Alaska Airlines Berpotensi Rugi Rp2,37 Triliun Imbas Larangan Terbang Pesawat Boeing 737 Max 9
NEW YORK, iNews.id - Penghentian penerbangan Pesawat Boeing 737 Max 9 setelah insiden pada 5 Januari yang membuat lubang di sisi pesawat Alaska Airlines berpotensi merugikan maskapai tersebut sekitar 150 juta dolar AS atau setara Rp2,37 triliun.
Mengutip CNN Business, kerugian ini signifikan bagi maskapai penerbangan sekelas Alaska. Maskapai tersebut pada hari Kamis melaporkan pendapatan yang disesuaikan sebesar 38 juta dolar AS dalam tiga bulan terakhir tahun ini dan 583 juta dolar AS untuk setahun penuh.
Sumbat pintu Pesawat Alaska Airlines meledak pada tanggal 5 Januari dan meninggalkan lubang menganga di sisi pesawat. Meskipun tidak ada penumpang yang tewas, insiden tersebut menyebabkan Badan Penerbangan Federal (FAA) memerintahkan larangan terbang terhadap seluruh pesawat 737 Max 9.
Dengan 65 unit pesawat yang dimiliki, Alaska memiliki armada Boeing 737 Max 9 terbanyak kedua di armadanya. Perusahaan memperkirakan kerugian pada kuartal pertama setidaknya sebagian karena biaya larangan terbang.
Pada hari Rabu, FAA menguraikan prosedur inspeksi untuk penerbangan kembali Boeing 737 Max 9. Alaska Air mengatakan, jet pertama yang dilarang terbang akan kembali beroperasi pada hari Jumat dengan lebih banyak pesawat ditambahkan setiap hari setelah peninjauan selesai dan setiap pesawat dianggap layak terbang.
“Kami memperkirakan pemeriksaan seluruh pesawat 737 Max 9 akan selesai pada minggu depan,” kata FAA.

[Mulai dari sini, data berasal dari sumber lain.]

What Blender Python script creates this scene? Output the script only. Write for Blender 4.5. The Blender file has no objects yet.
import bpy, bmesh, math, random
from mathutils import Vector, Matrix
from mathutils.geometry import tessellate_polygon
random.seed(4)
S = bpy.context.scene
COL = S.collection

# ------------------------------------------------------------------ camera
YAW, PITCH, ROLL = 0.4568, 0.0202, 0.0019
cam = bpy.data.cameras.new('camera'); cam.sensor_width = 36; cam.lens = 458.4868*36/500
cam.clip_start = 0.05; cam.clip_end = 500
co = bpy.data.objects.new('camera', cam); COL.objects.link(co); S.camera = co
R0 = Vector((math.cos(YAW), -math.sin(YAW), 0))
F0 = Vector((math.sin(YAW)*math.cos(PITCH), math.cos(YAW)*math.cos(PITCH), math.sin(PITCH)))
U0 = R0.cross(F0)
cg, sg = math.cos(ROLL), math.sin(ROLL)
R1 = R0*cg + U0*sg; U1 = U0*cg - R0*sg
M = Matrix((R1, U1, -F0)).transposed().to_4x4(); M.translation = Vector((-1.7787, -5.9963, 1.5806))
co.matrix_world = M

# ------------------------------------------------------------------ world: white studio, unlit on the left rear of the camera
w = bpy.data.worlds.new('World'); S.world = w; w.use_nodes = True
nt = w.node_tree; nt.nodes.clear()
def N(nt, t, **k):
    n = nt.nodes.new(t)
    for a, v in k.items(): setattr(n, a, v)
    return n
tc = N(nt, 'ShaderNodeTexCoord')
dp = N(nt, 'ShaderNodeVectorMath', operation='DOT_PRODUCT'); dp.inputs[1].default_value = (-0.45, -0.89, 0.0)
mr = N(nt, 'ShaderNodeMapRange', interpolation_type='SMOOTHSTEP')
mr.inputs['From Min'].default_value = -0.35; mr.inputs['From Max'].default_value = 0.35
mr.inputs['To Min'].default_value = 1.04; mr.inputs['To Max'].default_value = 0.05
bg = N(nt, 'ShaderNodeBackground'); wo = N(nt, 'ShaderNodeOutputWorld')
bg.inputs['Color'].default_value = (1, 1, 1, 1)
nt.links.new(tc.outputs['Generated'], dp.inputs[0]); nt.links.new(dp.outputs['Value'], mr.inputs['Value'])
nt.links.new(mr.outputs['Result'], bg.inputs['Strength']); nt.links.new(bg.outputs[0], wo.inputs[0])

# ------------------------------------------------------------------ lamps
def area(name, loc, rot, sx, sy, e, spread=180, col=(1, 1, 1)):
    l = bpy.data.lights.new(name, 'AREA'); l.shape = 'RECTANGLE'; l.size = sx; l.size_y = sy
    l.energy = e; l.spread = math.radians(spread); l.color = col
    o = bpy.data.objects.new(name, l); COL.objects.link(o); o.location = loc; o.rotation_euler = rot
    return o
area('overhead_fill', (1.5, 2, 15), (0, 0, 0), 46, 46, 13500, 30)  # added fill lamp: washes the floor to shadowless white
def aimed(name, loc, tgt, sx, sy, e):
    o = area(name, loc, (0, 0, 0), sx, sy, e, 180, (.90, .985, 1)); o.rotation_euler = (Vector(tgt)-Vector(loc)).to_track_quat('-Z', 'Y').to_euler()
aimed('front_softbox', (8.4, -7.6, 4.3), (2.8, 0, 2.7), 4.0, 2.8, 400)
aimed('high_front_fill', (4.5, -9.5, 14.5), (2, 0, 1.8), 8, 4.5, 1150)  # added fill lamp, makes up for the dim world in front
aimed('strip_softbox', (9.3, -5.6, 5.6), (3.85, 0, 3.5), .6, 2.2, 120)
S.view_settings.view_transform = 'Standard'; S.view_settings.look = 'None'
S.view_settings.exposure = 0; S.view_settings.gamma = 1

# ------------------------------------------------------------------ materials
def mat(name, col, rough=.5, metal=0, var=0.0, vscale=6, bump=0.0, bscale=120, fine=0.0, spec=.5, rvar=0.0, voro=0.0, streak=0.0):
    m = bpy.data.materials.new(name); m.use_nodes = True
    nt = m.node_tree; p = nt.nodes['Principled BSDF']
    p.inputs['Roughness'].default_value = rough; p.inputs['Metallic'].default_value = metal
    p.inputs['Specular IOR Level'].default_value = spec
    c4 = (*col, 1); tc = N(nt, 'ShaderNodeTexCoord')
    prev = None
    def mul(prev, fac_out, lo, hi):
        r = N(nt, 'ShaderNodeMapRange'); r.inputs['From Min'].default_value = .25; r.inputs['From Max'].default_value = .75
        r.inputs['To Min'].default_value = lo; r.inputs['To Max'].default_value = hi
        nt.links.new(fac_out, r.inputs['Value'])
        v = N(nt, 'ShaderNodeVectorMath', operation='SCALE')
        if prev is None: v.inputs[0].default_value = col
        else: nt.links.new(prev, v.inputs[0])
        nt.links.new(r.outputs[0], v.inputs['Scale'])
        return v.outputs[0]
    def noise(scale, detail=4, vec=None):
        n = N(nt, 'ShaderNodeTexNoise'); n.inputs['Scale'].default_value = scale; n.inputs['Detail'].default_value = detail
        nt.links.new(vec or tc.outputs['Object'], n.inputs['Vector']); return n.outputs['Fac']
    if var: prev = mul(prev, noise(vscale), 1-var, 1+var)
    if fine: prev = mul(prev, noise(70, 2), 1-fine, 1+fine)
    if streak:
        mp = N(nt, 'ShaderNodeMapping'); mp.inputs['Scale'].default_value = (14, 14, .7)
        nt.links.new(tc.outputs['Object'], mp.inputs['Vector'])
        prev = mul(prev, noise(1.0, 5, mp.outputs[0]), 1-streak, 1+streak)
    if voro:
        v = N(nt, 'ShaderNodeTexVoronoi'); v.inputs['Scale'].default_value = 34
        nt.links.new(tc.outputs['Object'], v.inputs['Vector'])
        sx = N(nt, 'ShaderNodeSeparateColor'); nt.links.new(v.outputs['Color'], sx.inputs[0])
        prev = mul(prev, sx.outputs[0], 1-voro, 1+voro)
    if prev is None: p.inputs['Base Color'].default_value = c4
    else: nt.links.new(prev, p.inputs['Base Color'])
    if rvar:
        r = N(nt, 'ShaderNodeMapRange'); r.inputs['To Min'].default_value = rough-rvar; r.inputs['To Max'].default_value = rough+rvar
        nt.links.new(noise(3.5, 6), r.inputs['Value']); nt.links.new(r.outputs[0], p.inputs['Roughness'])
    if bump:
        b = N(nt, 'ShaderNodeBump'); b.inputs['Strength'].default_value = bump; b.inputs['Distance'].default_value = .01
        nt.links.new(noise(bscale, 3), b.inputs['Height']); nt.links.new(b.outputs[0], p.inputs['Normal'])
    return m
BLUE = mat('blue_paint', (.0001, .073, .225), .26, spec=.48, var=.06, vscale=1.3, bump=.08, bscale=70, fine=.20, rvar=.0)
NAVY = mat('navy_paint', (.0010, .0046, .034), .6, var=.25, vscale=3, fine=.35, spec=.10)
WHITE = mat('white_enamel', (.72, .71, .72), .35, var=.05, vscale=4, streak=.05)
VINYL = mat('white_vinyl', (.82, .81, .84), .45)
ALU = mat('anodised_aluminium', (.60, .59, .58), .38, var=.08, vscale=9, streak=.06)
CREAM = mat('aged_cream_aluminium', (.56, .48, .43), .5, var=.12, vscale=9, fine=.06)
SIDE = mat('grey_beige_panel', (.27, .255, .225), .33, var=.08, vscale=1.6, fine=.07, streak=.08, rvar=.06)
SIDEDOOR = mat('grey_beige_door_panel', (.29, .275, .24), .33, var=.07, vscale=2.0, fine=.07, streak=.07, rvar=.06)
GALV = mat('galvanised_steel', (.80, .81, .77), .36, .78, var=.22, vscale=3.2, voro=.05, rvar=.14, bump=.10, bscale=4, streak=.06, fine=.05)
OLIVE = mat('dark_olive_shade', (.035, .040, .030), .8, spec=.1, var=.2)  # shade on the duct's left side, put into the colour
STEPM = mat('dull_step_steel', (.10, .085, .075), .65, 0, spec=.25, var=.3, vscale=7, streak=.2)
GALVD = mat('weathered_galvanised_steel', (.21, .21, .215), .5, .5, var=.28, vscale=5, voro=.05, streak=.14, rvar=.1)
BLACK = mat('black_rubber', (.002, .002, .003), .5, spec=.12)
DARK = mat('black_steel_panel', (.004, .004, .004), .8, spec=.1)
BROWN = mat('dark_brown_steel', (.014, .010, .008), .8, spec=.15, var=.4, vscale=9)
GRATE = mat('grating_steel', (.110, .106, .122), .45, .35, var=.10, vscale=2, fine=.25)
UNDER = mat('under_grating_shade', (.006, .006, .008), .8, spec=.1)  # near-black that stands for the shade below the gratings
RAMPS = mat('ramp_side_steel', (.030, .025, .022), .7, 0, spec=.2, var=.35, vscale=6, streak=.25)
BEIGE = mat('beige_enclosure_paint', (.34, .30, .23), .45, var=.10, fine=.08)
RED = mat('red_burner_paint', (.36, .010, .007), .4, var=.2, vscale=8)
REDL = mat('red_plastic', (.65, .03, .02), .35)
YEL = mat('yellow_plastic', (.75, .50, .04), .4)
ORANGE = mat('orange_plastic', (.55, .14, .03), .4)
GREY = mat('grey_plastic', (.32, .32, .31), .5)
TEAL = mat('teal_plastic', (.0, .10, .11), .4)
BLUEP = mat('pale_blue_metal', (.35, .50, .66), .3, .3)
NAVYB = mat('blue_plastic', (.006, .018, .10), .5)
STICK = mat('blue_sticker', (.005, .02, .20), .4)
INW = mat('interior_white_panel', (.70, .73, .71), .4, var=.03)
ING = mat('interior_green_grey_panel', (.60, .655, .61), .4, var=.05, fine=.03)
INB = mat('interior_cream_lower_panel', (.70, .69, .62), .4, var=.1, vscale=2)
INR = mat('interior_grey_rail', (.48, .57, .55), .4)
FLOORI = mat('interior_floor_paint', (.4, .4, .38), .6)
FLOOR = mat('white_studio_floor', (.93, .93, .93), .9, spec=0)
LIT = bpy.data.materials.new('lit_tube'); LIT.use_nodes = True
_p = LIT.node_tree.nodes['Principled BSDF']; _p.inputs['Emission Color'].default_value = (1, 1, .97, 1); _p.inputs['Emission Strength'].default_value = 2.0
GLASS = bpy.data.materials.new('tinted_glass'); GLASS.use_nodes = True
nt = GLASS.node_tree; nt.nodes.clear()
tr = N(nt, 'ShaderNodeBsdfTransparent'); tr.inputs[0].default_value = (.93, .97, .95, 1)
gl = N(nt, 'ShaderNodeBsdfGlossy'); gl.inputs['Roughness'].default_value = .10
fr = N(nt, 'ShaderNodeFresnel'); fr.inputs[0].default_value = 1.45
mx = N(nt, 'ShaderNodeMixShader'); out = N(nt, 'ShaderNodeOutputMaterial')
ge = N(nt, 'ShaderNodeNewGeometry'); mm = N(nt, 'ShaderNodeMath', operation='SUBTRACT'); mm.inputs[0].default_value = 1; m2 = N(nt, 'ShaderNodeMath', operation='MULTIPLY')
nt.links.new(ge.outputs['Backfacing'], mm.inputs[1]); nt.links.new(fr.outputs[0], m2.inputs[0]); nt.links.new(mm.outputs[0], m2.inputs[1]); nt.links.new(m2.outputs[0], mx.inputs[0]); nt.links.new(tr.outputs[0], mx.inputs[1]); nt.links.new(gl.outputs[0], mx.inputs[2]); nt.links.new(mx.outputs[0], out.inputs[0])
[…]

Kerugian yang dialami Alaska Air terutama berasal dari hilangnya pendapatan, karena untuk memberikan kompensasi kepada pelanggan hotel ketika penerbangan mereka dibatalkan dan waktu lembur bagi staf akan diimbangi dengan penghematan bahan bakar yang dicapai dengan mengurangi jumlah penerbangan sebanyak 3.000 penerbangan.
Alaska pada akhirnya dapat membebankan biaya tersebut kepada Boeing. Maskapai juga mengharapkan sebagian besar penumpang bersedia kembali menggunakan 737 Max 9 setelah diperbolehkan terbang kembali.